En la novela de Richard Yates, Revolutionary Road, hay un momento en que el protagonista Frank, que se considera a sí mismo un intelectual, va a casa de su amigo Shep y se dedica a cotillear los libros de su estantería. Sin embargo, Shep acaba sintiéndose muy violento cuando ve que Frank mira los títulos con algo peor que desprecio: los mira con condescendencia. Es curioso cómo, ante según qué personas, la estantería de uno deja de ser un almacén para el ocio y pasa a ser una carta de presentación.
El estante de las películas se convierte en un alegato de lo cinéfilo que es uno. Los barrios que se visitan, los museos a los que se va si se va, las exposiciones, los conciertos, los vinilos, los pósters de las paredes, se transforman en un currículum. No se consume cultura para disfrutar de ella sino porque hay que hacerlo, porque es necesario para ser interesante.

Y sí, es triste, pero hay personas que leen para decir que leen, que se tragan películas incomprensibles para demostrar que están por encima de la masa y que y esto es lo peor de todo juzgan a todo aquel que no cumpla con sus estándares. Está claro que los gustos en común son un punto de partida para cualquier tipo de relación, pero cuando alguien decide que otra persona no es digna de su interés porque no tiene gustos ‘profundos’, está cayendo en una ironía bastante grande. Juzgar a alguien por no parecer inteligente, lejos de ser algo culto, es un comportamiento bastante superficial.
Porque, además, un cinéfilo llega a serlo viendo películas y, a la edad en la que uno empieza a verlas, no siempre puede escoger cuáles ver. Hay personas que tienen la fortuna de haber recibido una buena educación o de que en su casa pusieran cine de calidad. Pero la mayor parte de los cinéfilos llegan a serlo porque les encantaba ponerse delante de una pantalla y dejar que le contaran una historia. Y vieron mierda, mierda muy gorda, hasta que empezaron a distinguir qué historias les gustaban más. Y, después, empezaron a saber apreciar qué intérpretes preferían, qué directores, qué bandas sonoras, qué tipo de estética, qué giros de cámara.

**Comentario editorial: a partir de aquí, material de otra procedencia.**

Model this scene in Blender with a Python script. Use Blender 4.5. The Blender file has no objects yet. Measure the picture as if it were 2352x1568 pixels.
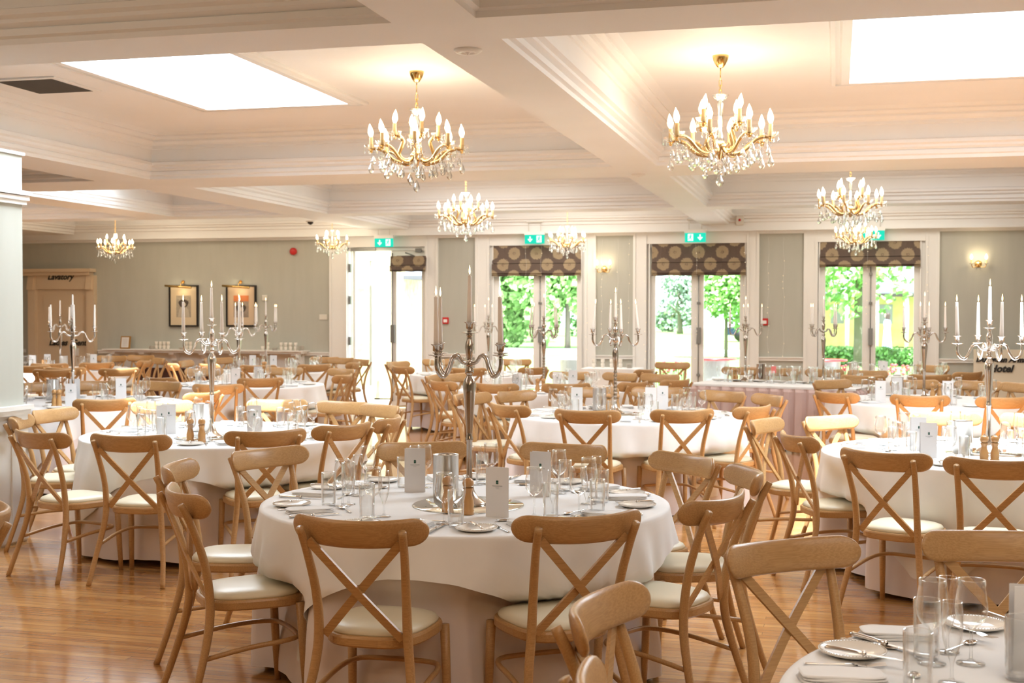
import bpy, math, random
from mathutils import Vector, Matrix
random.seed(7)
PI = math.pi
SC = bpy.context.scene
COL = SC.collection
# ------------------------------------------------------------------ camera
F_PX, CX, CY, YH, TH, ROLL, CAM_H = 2900., 1176., 784., 716., math.radians(14.4), .0018, 1.625
_p = math.atan((CY-YH)/F_PX)
FW = Vector((-math.sin(TH)*math.cos(_p), math.cos(TH)*math.cos(_p), -math.sin(_p)))
RT = Vector((math.cos(TH), math.sin(TH), 0.))
UP = RT.cross(FW)
CR, SR = math.cos(ROLL), math.sin(ROLL)
def ray(x, y):
    a, b = x-CX, -(y-CY)
    return FW*F_PX + RT*(a*CR-b*SR) + UP*(b*CR+a*SR)
def atz(x, y, z):
    d = ray(x, y); t = (z-CAM_H)/d.z
    return Vector((d.x*t, d.y*t, z))
def atY(x, y, Y):
    d = ray(x, y); t = Y/d.y
    return Vector((d.x*t, Y, CAM_H+d.z*t))
def px_of(P):
    P = Vector(P)-Vector((0, 0, CAM_H))
    zc = P.dot(FW)
    a, b = P.dot(RT)*F_PX/zc, P.dot(UP)*F_PX/zc
    return CX+a*CR+b*SR, CY-(b*CR-a*SR)
cam_d = bpy.data.cameras.new('camera')
cam_d.lens = F_PX*36/2352; cam_d.sensor_width = 36
cam_d.clip_end = 400; cam_d.clip_start = .05
cam_d.dof.use_dof = True; cam_d.dof.focus_distance = 5.2; cam_d.dof.aperture_fstop = 6.3
cam = bpy.data.objects.new('camera', cam_d); COL.objects.link(cam)
cx_, cy_ = RT*CR+UP*SR, UP*CR-RT*SR
cam.matrix_world = Matrix(((cx_.x, cy_.x, -FW.x, 0), (cx_.y, cy_.y, -FW.y, 0), (cx_.z, cy_.z, -FW.z, CAM_H), (0, 0, 0, 1)))
SC.camera = cam
# ------------------------------------------------------------------ light and exposure
SC.view_settings.view_transform = 'Standard'; SC.view_settings.look = 'None'
SC.view_settings.gamma = 1; SC.view_settings.use_curve_mapping = False
SC.view_settings.exposure = 0.42
cy = SC.cycles
cy.use_denoising = True; cy.max_bounces = 9; cy.diffuse_bounces = 4; cy.glossy_bounces = 4
cy.transmission_bounces = 4; cy.transparent_max_bounces = 24
cy.caustics_reflective = False; cy.caustics_refractive = False
cy.use_adaptive_sampling = True; cy.adaptive_threshold = .03
cy.sample_clamp_indirect = 6
W = bpy.data.worlds.new('sky'); SC.world = W; W.use_nodes = True
W.node_tree.nodes['Background'].inputs[0].default_value = (.80, .90, 1., 1)
W.node_tree.nodes['Background'].inputs[1].default_value = 3.2
def lamp(kind, name, loc, energy, color=(1, 1, 1), **kw):
    d = bpy.data.lights.new(name, kind); d.energy = energy; d.color = color
    for k, v in kw.items(): setattr(d, k, v)
    o = bpy.data.objects.new(name, d); COL.objects.link(o); o.location = loc
    return o
sun = lamp('SUN', 'sun', (0, 0, 30), 16.0, (.95, .97, 1.), angle=math.radians(.6))
sun.rotation_euler = Vector((-.40, 1.5, -3.5)).to_track_quat('-Z', 'Y').to_euler()
# skylight openings: x0, x1, y0, y1, watts
CEIL = 3.45
SKY = [(-5.45, -4.1, 7.3, 10.28, 125), (.08, 2.7, 7.3, 10.3, 165), (-9.15, -7.85, 13.05, 14.9, 30), (-12.6, -10.6, 13.2, 14.9, 30)]
for i, (a, b, c, d, w) in enumerate(SKY):
    o = lamp('AREA', 'skylight_daylight', ((a+b)/2, (c+d)/2, 3.77), w*1.15, (.80, .91, 1.), shape='RECTANGLE', size=b-a+.1, size_y=d-c+.1)
for i, (x0, x1) in enumerate(((797, 980), (1130, 1338), (1497, 1713), (1882, 2113))):
    P, Q = atY(x0, 716, 20.26), atY(x1, 716, 20.26)
    o = lamp('AREA', 'window_daylight', ((P.x+Q.x)/2, 21.3, 1.35), 55, (.9, .97, 1.), shape='RECTANGLE', size=Q.x-P.x, size_y=2.1)
    o.rotation_euler = (PI/2, 0, PI)
    o.rotation_euler = Vector((0, -1, -.1)).to_track_quat('-Z', 'Y').to_euler()
    o.visible_camera = True
    o.data.cycles.is_portal = True
# fill lamps added below the closed ceiling: first bay, and the two rear rows
for loc, w, sx, sy, c in (((1.3, 2.2, 3.40), 34, 2.6, 2.6, (1., .95, .88)), ((-4.3, 3.2, 3.40), 20, 2.4, 2.6, (1., .95, .88)), ((-4.5, 14.6, 3.42), 58, 2.6, 2.4, (.92, .97, 1.)), ((1.2, 14.6, 3.42), 42, 2.6, 2.4, (.88, .95, 1.)),
                          ((-4.5, 18.5, 3.42), 50, 3.0, 1.6, (1., .96, .90)), ((1.0, 18.5, 3.42), 34, 3.0, 1.6, (1., .96, .88)), ((-10.3, 18.5, 3.42), 27, 3.0, 1.6, (1., .84, .62)), ((-12.2, 14.6, 3.42), 25, 2.6, 2., (1., .90, .76))):
    o = lamp('AREA', 'added_bay_fill', loc, w, c, shape='RECTANGLE', size=sx, size_y=sy)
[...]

Y tras mucho, mucho cine, pudieron ir marcando qué senda les gustaba e investigaron, probaron, acertaron, se equivocaron, siguieron probando y, poco a poco, fueron gestando su propio criterio. Cuando has seguido un proceso así, lo habitual es que tengas más de un placer culpable y que, aunque sepas que es un pecado fílmico, tengas un cariño enorme a algunas películas que son francamente malas. Y por eso un verdadero cinéfilo debería poder tener Transformers entre todos los packs de Aki Kaurismäki sin que nadie le juzgara por ello.

Con los libros pasa exactamente lo mismo. Uno no se pone a leer a Walter Benjamin en la playa como primera opción. Se acaba leyendo algo así cuando uno se pasó su infancia embebido con Mortadelo y Filemón y tebeos de todo tipo, si se leyó toda la estantería de la casa en la que creció y que se aprendió de memoria todas las etiquetas de los champús. Uno acaba leyendo cosas ‘complicadas’ o ‘inteligentes’ cuando encontró absoluto placer en la lectura y su curiosidad se expandió hasta encontrar disfrute, también, en las cosas sesudas. Y ese tipo de gente, por lo general, puede tener a Harry Potter un par de estantes por debajo de algún deconstruccionista francés.

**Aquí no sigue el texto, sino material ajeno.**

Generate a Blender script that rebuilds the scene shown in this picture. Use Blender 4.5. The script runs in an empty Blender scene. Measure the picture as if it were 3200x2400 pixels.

Por eso, esto es un alegato en favor de rescatar la cultura de manos del pedorreo. Esto es un grito de furia para despeinar a todas esas personas que tienen que citar a Kant para hablar de sus diarreas, que jamás ven cine comercial o que miran por encima del hombro a quienes disfrutan leyendo libros ‘poco serios’. Porque un libro o una película es una forma de comunicarnos con personas de otros lugares, otras culturas y otros tiempos. Es una forma de sentirnos cerca de otros seres humanos a través del tiempo y del espacio. Así que si utilizas la cultura para creerte mejor que los demás, es que no te has enterado de nada. Porque, ser verdaderamente culto e inteligente, tiene más que ver con ser humano que con ser ‘interesante’.